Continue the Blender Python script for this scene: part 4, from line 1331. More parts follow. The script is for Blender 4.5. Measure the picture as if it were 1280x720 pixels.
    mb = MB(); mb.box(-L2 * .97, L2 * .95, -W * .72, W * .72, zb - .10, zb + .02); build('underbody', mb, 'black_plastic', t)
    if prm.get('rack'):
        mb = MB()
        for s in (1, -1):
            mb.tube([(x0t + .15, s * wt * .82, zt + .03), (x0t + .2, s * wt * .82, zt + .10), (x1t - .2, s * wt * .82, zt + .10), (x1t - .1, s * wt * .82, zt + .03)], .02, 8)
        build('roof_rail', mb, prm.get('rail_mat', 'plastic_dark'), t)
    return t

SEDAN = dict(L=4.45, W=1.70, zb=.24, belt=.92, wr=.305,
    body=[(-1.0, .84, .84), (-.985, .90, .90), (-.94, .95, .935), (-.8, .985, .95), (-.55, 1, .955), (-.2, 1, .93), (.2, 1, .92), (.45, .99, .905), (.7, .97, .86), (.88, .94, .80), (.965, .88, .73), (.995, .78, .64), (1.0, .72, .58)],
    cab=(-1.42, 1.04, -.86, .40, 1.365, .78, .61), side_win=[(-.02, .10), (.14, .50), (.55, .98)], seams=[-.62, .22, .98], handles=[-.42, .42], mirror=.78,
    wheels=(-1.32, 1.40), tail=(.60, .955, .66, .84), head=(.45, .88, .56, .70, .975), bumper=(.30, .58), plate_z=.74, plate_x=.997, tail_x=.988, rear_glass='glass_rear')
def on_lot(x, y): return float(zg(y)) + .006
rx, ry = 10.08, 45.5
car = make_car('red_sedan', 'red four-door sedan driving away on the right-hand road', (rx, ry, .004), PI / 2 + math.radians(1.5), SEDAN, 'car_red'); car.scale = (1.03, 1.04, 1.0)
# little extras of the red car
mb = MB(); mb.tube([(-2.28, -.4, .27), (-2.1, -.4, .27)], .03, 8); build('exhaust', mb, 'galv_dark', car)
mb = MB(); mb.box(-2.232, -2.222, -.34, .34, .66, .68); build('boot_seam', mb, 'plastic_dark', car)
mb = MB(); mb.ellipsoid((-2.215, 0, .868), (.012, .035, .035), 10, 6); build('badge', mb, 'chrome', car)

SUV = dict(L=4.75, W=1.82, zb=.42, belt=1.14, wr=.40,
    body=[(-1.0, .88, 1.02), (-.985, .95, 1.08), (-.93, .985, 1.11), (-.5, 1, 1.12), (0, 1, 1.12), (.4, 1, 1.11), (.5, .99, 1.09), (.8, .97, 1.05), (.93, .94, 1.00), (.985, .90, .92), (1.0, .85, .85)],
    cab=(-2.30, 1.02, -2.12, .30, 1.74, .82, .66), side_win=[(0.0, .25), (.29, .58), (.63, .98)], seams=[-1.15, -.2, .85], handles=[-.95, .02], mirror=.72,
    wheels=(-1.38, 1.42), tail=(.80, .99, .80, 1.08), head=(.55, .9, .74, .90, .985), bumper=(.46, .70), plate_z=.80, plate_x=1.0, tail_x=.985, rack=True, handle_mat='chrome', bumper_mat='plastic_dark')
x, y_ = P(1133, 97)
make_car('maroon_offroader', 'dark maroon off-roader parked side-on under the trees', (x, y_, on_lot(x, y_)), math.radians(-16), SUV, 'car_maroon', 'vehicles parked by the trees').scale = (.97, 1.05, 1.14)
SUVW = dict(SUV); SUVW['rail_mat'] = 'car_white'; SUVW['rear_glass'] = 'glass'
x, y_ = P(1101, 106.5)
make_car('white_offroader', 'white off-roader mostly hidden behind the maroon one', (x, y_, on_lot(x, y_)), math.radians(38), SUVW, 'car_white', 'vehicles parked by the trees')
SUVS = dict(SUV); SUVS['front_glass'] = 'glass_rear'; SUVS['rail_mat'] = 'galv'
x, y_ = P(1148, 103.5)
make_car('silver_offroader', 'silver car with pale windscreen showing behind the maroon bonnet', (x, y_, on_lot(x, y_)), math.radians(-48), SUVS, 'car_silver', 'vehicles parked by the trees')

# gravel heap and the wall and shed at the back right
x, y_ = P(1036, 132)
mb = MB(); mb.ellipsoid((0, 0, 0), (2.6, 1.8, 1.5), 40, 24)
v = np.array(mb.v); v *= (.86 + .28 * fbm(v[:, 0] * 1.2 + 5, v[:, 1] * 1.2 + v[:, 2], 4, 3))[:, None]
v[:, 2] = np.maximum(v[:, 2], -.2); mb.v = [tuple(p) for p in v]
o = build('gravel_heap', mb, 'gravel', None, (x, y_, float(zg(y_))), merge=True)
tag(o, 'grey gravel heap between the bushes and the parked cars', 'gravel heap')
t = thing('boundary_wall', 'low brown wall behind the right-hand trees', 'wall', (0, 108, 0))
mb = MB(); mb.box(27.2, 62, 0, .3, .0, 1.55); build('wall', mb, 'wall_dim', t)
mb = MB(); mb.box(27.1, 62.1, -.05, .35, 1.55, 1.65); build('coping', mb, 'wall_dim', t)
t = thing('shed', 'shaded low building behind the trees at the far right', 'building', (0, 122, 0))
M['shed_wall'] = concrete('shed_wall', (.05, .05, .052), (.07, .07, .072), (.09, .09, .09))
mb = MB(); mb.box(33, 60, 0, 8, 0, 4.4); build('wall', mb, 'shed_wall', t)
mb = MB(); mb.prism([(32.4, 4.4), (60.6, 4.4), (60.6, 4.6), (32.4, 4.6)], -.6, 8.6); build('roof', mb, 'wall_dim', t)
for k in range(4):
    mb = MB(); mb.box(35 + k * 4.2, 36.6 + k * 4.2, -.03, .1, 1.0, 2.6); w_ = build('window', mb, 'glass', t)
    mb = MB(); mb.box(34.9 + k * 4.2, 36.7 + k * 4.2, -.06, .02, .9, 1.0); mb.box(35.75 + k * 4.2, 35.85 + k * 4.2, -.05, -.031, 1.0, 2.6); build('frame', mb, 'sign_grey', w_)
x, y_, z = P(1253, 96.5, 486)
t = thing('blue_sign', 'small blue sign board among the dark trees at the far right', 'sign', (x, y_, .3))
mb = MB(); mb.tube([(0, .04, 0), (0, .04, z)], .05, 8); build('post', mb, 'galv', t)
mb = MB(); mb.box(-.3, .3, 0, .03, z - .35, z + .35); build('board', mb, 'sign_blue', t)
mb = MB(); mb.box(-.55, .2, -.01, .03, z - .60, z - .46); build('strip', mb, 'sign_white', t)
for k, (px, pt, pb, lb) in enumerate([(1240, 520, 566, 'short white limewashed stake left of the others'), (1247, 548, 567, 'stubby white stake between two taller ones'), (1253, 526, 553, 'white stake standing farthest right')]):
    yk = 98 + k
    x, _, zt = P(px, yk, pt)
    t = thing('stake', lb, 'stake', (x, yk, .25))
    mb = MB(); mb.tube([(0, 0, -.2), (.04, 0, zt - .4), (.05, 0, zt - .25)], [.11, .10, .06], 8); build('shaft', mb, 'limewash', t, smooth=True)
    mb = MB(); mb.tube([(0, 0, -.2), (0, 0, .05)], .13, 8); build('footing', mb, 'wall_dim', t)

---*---

*Problem*
Output all of the data above without any alteration.

*Task result*
Continue the Blender Python script for this scene: part 4, from line 1331. More parts follow. The script is for Blender 4.5. Measure the picture as if it were 1280x720 pixels.
    mb = MB(); mb.box(-L2 * .97, L2 * .95, -W * .72, W * .72, zb - .10, zb + .02); build('underbody', mb, 'black_plastic', t)
    if prm.get('rack'):
        mb = MB()
        for s in (1, -1):
            mb.tube([(x0t + .15, s * wt * .82, zt + .03), (x0t + .2, s * wt * .82, zt + .10), (x1t - .2, s * wt * .82, zt + .10), (x1t - .1, s * wt * .82, zt + .03)], .02, 8)
        build('roof_rail', mb, prm.get('rail_mat', 'plastic_dark'), t)
    return t

SEDAN = dict(L=4.45, W=1.70, zb=.24, belt=.92, wr=.305,
    body=[(-1.0, .84, .84), (-.985, .90, .90), (-.94, .95, .935), (-.8, .985, .95), (-.55, 1, .955), (-.2, 1, .93), (.2, 1, .92), (.45, .99, .905), (.7, .97, .86), (.88, .94, .80), (.965, .88, .73), (.995, .78, .64), (1.0, .72, .58)],
    cab=(-1.42, 1.04, -.86, .40, 1.365, .78, .61), side_win=[(-.02, .10), (.14, .50), (.55, .98)], seams=[-.62, .22, .98], handles=[-.42, .42], mirror=.78,
    wheels=(-1.32, 1.40), tail=(.60, .955, .66, .84), head=(.45, .88, .56, .70, .975), bumper=(.30, .58), plate_z=.74, plate_x=.997, tail_x=.988, rear_glass='glass_rear')
def on_lot(x, y): return float(zg(y)) + .006
rx, ry = 10.08, 45.5
car = make_car('red_sedan', 'red four-door sedan driving away on the right-hand road', (rx, ry, .004), PI / 2 + math.radians(1.5), SEDAN, 'car_red'); car.scale = (1.03, 1.04, 1.0)
# little extras of the red car
mb = MB(); mb.tube([(-2.28, -.4, .27), (-2.1, -.4, .27)], .03, 8); build('exhaust', mb, 'galv_dark', car)
mb = MB(); mb.box(-2.232, -2.222, -.34, .34, .66, .68); build('boot_seam', mb, 'plastic_dark', car)
mb = MB(); mb.ellipsoid((-2.215, 0, .868), (.012, .035, .035), 10, 6); build('badge', mb, 'chrome', car)

SUV = dict(L=4.75, W=1.82, zb=.42, belt=1.14, wr=.40,
    body=[(-1.0, .88, 1.02), (-.985, .95, 1.08), (-.93, .985, 1.11), (-.5, 1, 1.12), (0, 1, 1.12), (.4, 1, 1.11), (.5, .99, 1.09), (.8, .97, 1.05), (.93, .94, 1.00), (.985, .90, .92), (1.0, .85, .85)],
    cab=(-2.30, 1.02, -2.12, .30, 1.74, .82, .66), side_win=[(0.0, .25), (.29, .58), (.63, .98)], seams=[-1.15, -.2, .85], handles=[-.95, .02], mirror=.72,
    wheels=(-1.38, 1.42), tail=(.80, .99, .80, 1.08), head=(.55, .9, .74, .90, .985), bumper=(.46, .70), plate_z=.80, plate_x=1.0, tail_x=.985, rack=True, handle_mat='chrome', bumper_mat='plastic_dark')
x, y_ = P(1133, 97)
make_car('maroon_offroader', 'dark maroon off-roader parked side-on under the trees', (x, y_, on_lot(x, y_)), math.radians(-16), SUV, 'car_maroon', 'vehicles parked by the trees').scale = (.97, 1.05, 1.14)
SUVW = dict(SUV); SUVW['rail_mat'] = 'car_white'; SUVW['rear_glass'] = 'glass'
x, y_ = P(1101, 106.5)
make_car('white_offroader', 'white off-roader mostly hidden behind the maroon one', (x, y_, on_lot(x, y_)), math.radians(38), SUVW, 'car_white', 'vehicles parked by the trees')
SUVS = dict(SUV); SUVS['front_glass'] = 'glass_rear'; SUVS['rail_mat'] = 'galv'
x, y_ = P(1148, 103.5)
make_car('silver_offroader', 'silver car with pale windscreen showing behind the maroon bonnet', (x, y_, on_lot(x, y_)), math.radians(-48), SUVS, 'car_silver', 'vehicles parked by the trees')

# gravel heap and the wall and shed at the back right
x, y_ = P(1036, 132)
mb = MB(); mb.ellipsoid((0, 0, 0), (2.6, 1.8, 1.5), 40, 24)
v = np.array(mb.v); v *= (.86 + .28 * fbm(v[:, 0] * 1.2 + 5, v[:, 1] * 1.2 + v[:, 2], 4, 3))[:, None]
v[:, 2] = np.maximum(v[:, 2], -.2); mb.v = [tuple(p) for p in v]
o = build('gravel_heap', mb, 'gravel', None, (x, y_, float(zg(y_))), merge=True)
tag(o, 'grey gravel heap between the bushes and the parked cars', 'gravel heap')
t = thing('boundary_wall', 'low brown wall behind the right-hand trees', 'wall', (0, 108, 0))
mb = MB(); mb.box(27.2, 62, 0, .3, .0, 1.55); build('wall', mb, 'wall_dim', t)
mb = MB(); mb.box(27.1, 62.1, -.05, .35, 1.55, 1.65); build('coping', mb, 'wall_dim', t)
t = thing('shed', 'shaded low building behind the trees at the far right', 'building', (0, 122, 0))
M['shed_wall'] = concrete('shed_wall', (.05, .05, .052), (.07, .07, .072), (.09, .09, .09))
mb = MB(); mb.box(33, 60, 0, 8, 0, 4.4); build('wall', mb, 'shed_wall', t)
mb = MB(); mb.prism([(32.4, 4.4), (60.6, 4.4), (60.6, 4.6), (32.4, 4.6)], -.6, 8.6); build('roof', mb, 'wall_dim', t)
for k in range(4):
    mb = MB(); mb.box(35 + k * 4.2, 36.6 + k * 4.2, -.03, .1, 1.0, 2.6); w_ = build('window', mb, 'glass', t)
    mb = MB(); mb.box(34.9 + k * 4.2, 36.7 + k * 4.2, -.06, .02, .9, 1.0); mb.box(35.75 + k * 4.2, 35.85 + k * 4.2, -.05, -.031, 1.0, 2.6); build('frame', mb, 'sign_grey', w_)
x, y_, z = P(1253, 96.5, 486)
t = thing('blue_sign', 'small blue sign board among the dark trees at the far right', 'sign', (x, y_, .3))
mb = MB(); mb.tube([(0, .04, 0), (0, .04, z)], .05, 8); build('post', mb, 'galv', t)
mb = MB(); mb.box(-.3, .3, 0, .03, z - .35, z + .35); build('board', mb, 'sign_blue', t)
mb = MB(); mb.box(-.55, .2, -.01, .03, z - .60, z - .46); build('strip', mb, 'sign_white', t)
for k, (px, pt, pb, lb) in enumerate([(1240, 520, 566, 'short white limewashed stake left of the others'), (1247, 548, 567, 'stubby white stake between two taller ones'), (1253, 526, 553, 'white stake standing farthest right')]):
    yk = 98 + k
    x, _, zt = P(px, yk, pt)
    t = thing('stake', lb, 'stake', (x, yk, .25))
    mb = MB(); mb.tube([(0, 0, -.2), (.04, 0, zt - .4), (.05, 0, zt - .25)], [.11, .10, .06], 8); build('shaft', mb, 'limewash', t, smooth=True)
    mb = MB(); mb.tube([(0, 0, -.2), (0, 0, .05)], .13, 8); build('footing', mb, 'wall_dim', t)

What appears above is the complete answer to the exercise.